Lillard: Star Players Owe Their Teammates And Fans The Truth

The Portland Trail Blazers have made the playoffs in four consecutive seasons, twice advancing to the second round. Portland, though, hopes to improve on last year’s 41-41 finish.

Adding Carmelo Anthony would certainly help in that endeavor, which is why Portland’s leading scorer, Damian Lillard, is recruiting the 10-time All-Star.

“(I sent) a text message just to touch base,” Lillard said on CBS Sports Radio’s Reiter Than You. “You don’t want to be too forward into another person’s situation or into their privacy. But I just thought it was important to make sure that he heard me out and he knew that the interest came from the players. If he was to come here, he would have to get on the court with us and he would have to have a relationship with us. So I sent him a message, and we had a short conversation.”

 

 

Anthony averaged 22.4 points per game for the Knicks last season. Whether he winds up in Portland remains to be seen.

“You just never know in the NBA,” Lillard said. “Anything can happen. I’m not sure where I stand as far as my confidence in it, but I’ve reached out to him and told him we’re very interested, we would love to have him, what he can do to help our team, and why it would make sense. That’s all it is.”

Speaking of All-Stars potentially on the move, Lillard also weighed in on the Kyrie Irving drama in Cleveland. Lillard knows what it’s like for a star player to leave a franchise, as LaMarcus Aldridge left Portland in 2015.

Lillard said star players owe their teammates and fans the truth.
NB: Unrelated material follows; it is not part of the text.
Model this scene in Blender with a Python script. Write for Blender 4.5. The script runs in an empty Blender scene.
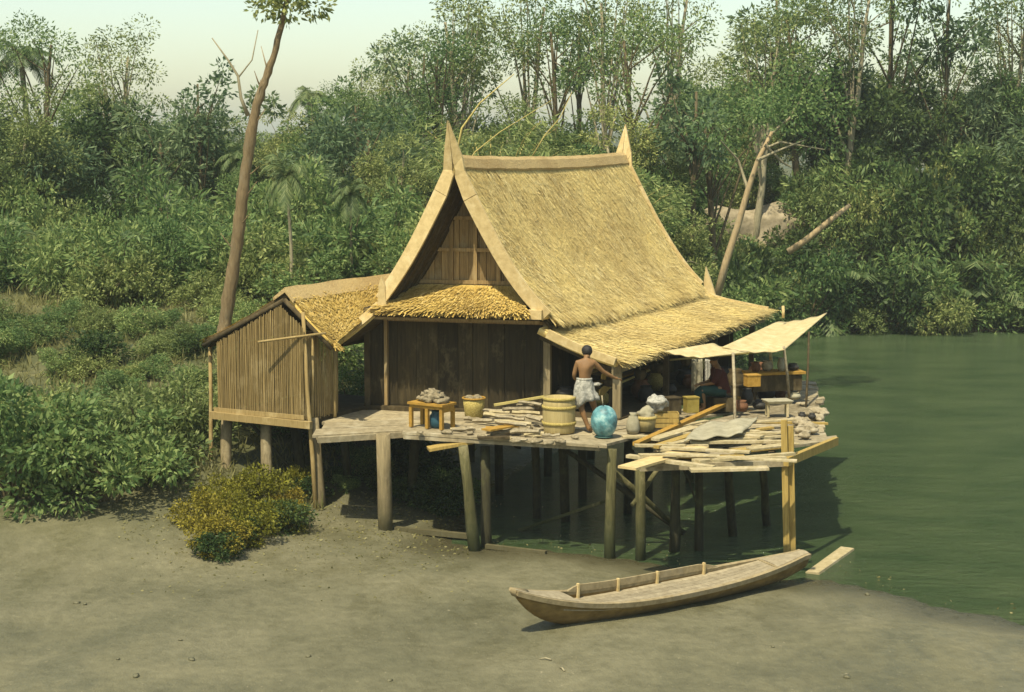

“You owe your teammates first because those are the guys that you spend the most time around that you have relationships with, more so than anybody else,” Lillard said. “And also the fans because they are part of your team. They’re the people that come and cheer for you and support you as much as anybody. So I think they’re the two groups of people that you owe the truth. They deserve to know the truth in where you stand and what your plans are.”

Lillard, who averaged 27.8 points for Portland last season, signed a five-year extension with the Trail Blazers in 2015. He is perfectly content playing in a smaller market.

“I don’t play for a market size,” he said. “I think I play for a great organization, I play for a great coaching staff, myself and my family love living in Portland, I’m close to my hometown, I play in the playoffs every year – I have no reason to be concerned with the extra stuff. Everything that comes my way is because of my work that I do on the court and because of the kind of person that I was raised to be and the kind of person that I am. So I don’t feel like there’s anything that I’m missing out on or anything that I can’t accomplish where I am now.”

Lillard also shared his thoughts on the NBA Summer League. The 27-year-old was Summer League co-MVP in 2012 with Josh Selby.

What, if anything, translates from the Summer League to the NBA?

“I think you can only read so much into it,” Lillard said. “I think it’s more important to see how a guy plays more so than what kind of numbers he has because if you got a guy going out there that’s going to be playing with two All-Stars and he’s out there scoring 30, it’s not likely that’s what the team is going to want to see him coming in and doing. But if you look at a guy like Lonzo Ball who’s out there playing the game simple, he’s kicking the ball ahead, he’s making the right plays, he’s taking open shots – that’s going to be the way that you want to see him play. I think it’s just how a guy plays the game as opposed to what his numbers says or whether he’s MVP or not.”